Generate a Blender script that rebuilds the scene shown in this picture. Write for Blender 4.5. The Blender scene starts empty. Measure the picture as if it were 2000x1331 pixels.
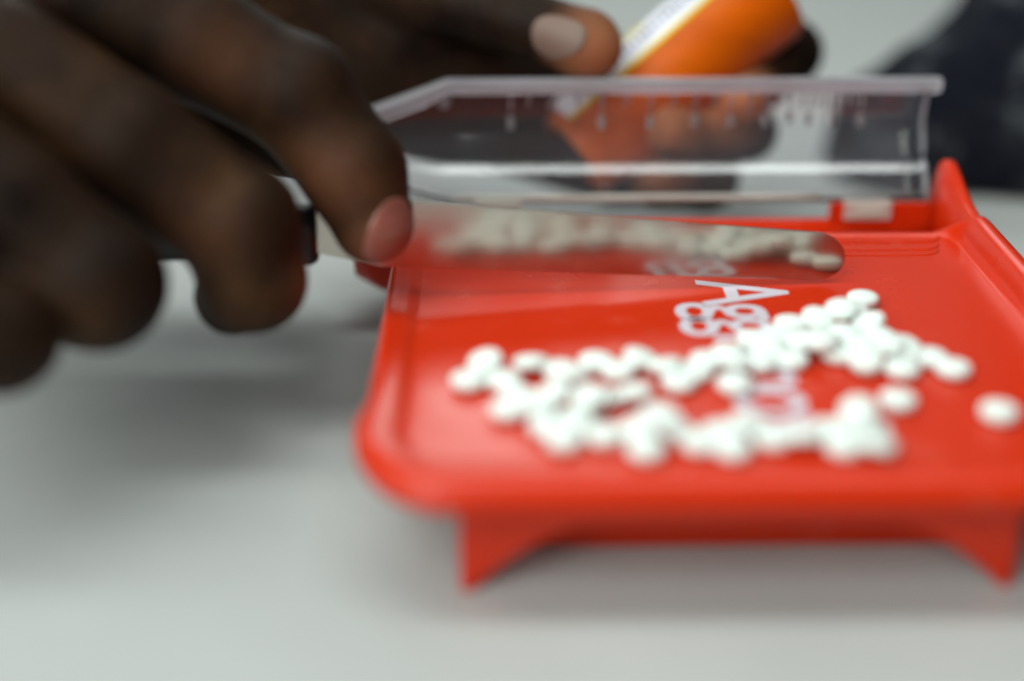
import bpy, bmesh, math, random
import numpy as np
from mathutils import Vector, Matrix
random.seed(4)
S = bpy.context.scene
C = S.collection
U = 0.001 * 0.88            # all coordinates below are in units of 0.88 mm

# ------------------------------------------------------------------ camera, light, exposure
cam_d = bpy.data.cameras.new('camera')
cam = bpy.data.objects.new('camera', cam_d); C.objects.link(cam)
cam_d.lens = 50.0; cam_d.sensor_width = 36.0
cam_d.clip_start = 0.005; cam_d.clip_end = 50
cam.location = (0, 0, 177 * U)
cam.rotation_euler = (math.radians(65.0), 0, math.radians(-0.79))
cam_d.dof.use_dof = True
cam_d.dof.focus_distance = 383 * U
cam_d.dof.aperture_fstop = 50.0 / (24.5 * 0.88)
cam_d.dof.aperture_blades = 9
S.camera = cam

w = bpy.data.worlds.new('World'); S.world = w; w.use_nodes = True
nt = w.node_tree; nt.nodes.clear()
out = nt.nodes.new('ShaderNodeOutputWorld'); bg = nt.nodes.new('ShaderNodeBackground')
tc = nt.nodes.new('ShaderNodeTexCoord'); sp = nt.nodes.new('ShaderNodeSeparateXYZ'); rp = nt.nodes.new('ShaderNodeValToRGB')
dt = nt.nodes.new('ShaderNodeVectorMath'); dt.operation = 'DOT_PRODUCT'; dt.inputs[1].default_value = (-0.42, 0.62, 0.66)
nt.links.new(tc.outputs['Generated'], dt.inputs[0]); nt.links.new(dt.outputs['Value'], rp.inputs[0])
e = rp.color_ramp.elements
e[0].position = 0.0; e[0].color = (0.05, 0.052, 0.06, 1)
e[1].position = 0.9; e[1].color = (0.80, 0.86, 0.84, 1)
m_ = e.new(0.35); m_.color = (0.24, 0.26, 0.27, 1)
nt.links.new(rp.outputs[0], bg.inputs['Color']); bg.inputs['Strength'].default_value = 0.42
nt.links.new(bg.outputs[0], out.inputs[0])

def area(name, loc, target, sx, sy, power, col):
    d = bpy.data.lights.new(name, 'AREA'); d.shape = 'RECTANGLE'; d.size = sx * U; d.size_y = sy * U
    d.energy = power; d.color = col
    o = bpy.data.objects.new(name, d); C.objects.link(o); o.location = Vector(loc) * U
    dv = Vector(target) - Vector(loc)
    o.rotation_euler = (math.atan2(dv.y, -dv.z), math.atan2(-dv.x, math.hypot(dv.y, dv.z)), 0)   # long side kept along X
    return o
area('ceiling_panel', (-330, 290, 1000), (-330, 300, 20), 1500, 230, 6.5, (0.93, 1.0, 0.95))
area('ceiling_panel', (-640, -560, 820), (0, 320, 20), 1000, 900, 14.2, (0.95, 1.0, 0.95))
area('back_sheen_panel', (-250, 1500, 760), (-250, 400, 60), 900, 330, 3.2, (0.93, 1.0, 0.97))  # bright panel added behind the scene to put sheen on the tray floor
S.view_settings.view_transform = 'Standard'; S.view_settings.look = 'None'
S.view_settings.exposure = 0.0; S.view_settings.gamma = 1.0
S.cycles.max_bounces = 12; S.cycles.transparent_max_bounces = 16

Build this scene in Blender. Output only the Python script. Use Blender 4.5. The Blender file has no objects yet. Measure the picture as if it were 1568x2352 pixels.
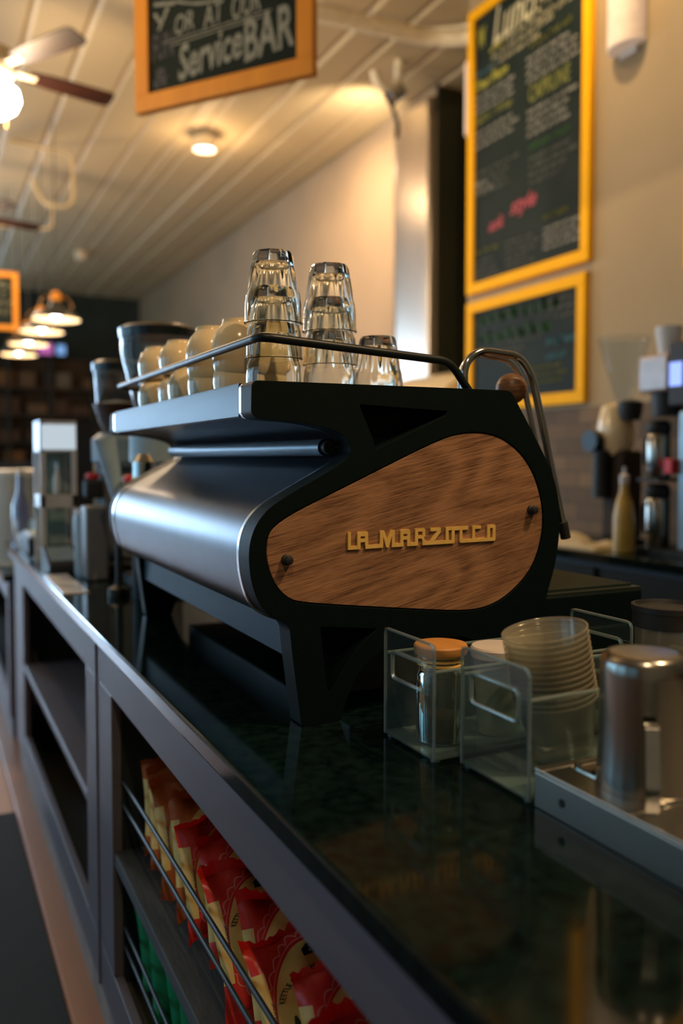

◆ **REQUIRED TASK**: Begin with the first line of the records and repeat every line up to the one with "nt.links.new(bg.outputs[0], out.inputs[0])", counting that line too. Pictures are not part of the copy.

◆ **RESULT**:
Generate a Blender script that rebuilds the scene shown in this picture. Write for Blender 4.5. The Blender scene starts empty. Measure the picture as if it were 2000x1331 pixels.
import bpy, bmesh, math, random
import numpy as np
from mathutils import Vector, Matrix
random.seed(4)
S = bpy.context.scene
C = S.collection
U = 0.001 * 0.88            # all coordinates below are in units of 0.88 mm

# ------------------------------------------------------------------ camera, light, exposure
cam_d = bpy.data.cameras.new('camera')
cam = bpy.data.objects.new('camera', cam_d); C.objects.link(cam)
cam_d.lens = 50.0; cam_d.sensor_width = 36.0
cam_d.clip_start = 0.005; cam_d.clip_end = 50
cam.location = (0, 0, 177 * U)
cam.rotation_euler = (math.radians(65.0), 0, math.radians(-0.79))
cam_d.dof.use_dof = True
cam_d.dof.focus_distance = 383 * U
cam_d.dof.aperture_fstop = 50.0 / (24.5 * 0.88)
cam_d.dof.aperture_blades = 9
S.camera = cam

w = bpy.data.worlds.new('World'); S.world = w; w.use_nodes = True
nt = w.node_tree; nt.nodes.clear()
out = nt.nodes.new('ShaderNodeOutputWorld'); bg = nt.nodes.new('ShaderNodeBackground')
tc = nt.nodes.new('ShaderNodeTexCoord'); sp = nt.nodes.new('ShaderNodeSeparateXYZ'); rp = nt.nodes.new('ShaderNodeValToRGB')
dt = nt.nodes.new('ShaderNodeVectorMath'); dt.operation = 'DOT_PRODUCT'; dt.inputs[1].default_value = (-0.42, 0.62, 0.66)
nt.links.new(tc.outputs['Generated'], dt.inputs[0]); nt.links.new(dt.outputs['Value'], rp.inputs[0])
e = rp.color_ramp.elements
e[0].position = 0.0; e[0].color = (0.05, 0.052, 0.06, 1)
e[1].position = 0.9; e[1].color = (0.80, 0.86, 0.84, 1)
m_ = e.new(0.35); m_.color = (0.24, 0.26, 0.27, 1)
nt.links.new(rp.outputs[0], bg.inputs['Color']); bg.inputs['Strength'].default_value = 0.42
nt.links.new(bg.outputs[0], out.inputs[0])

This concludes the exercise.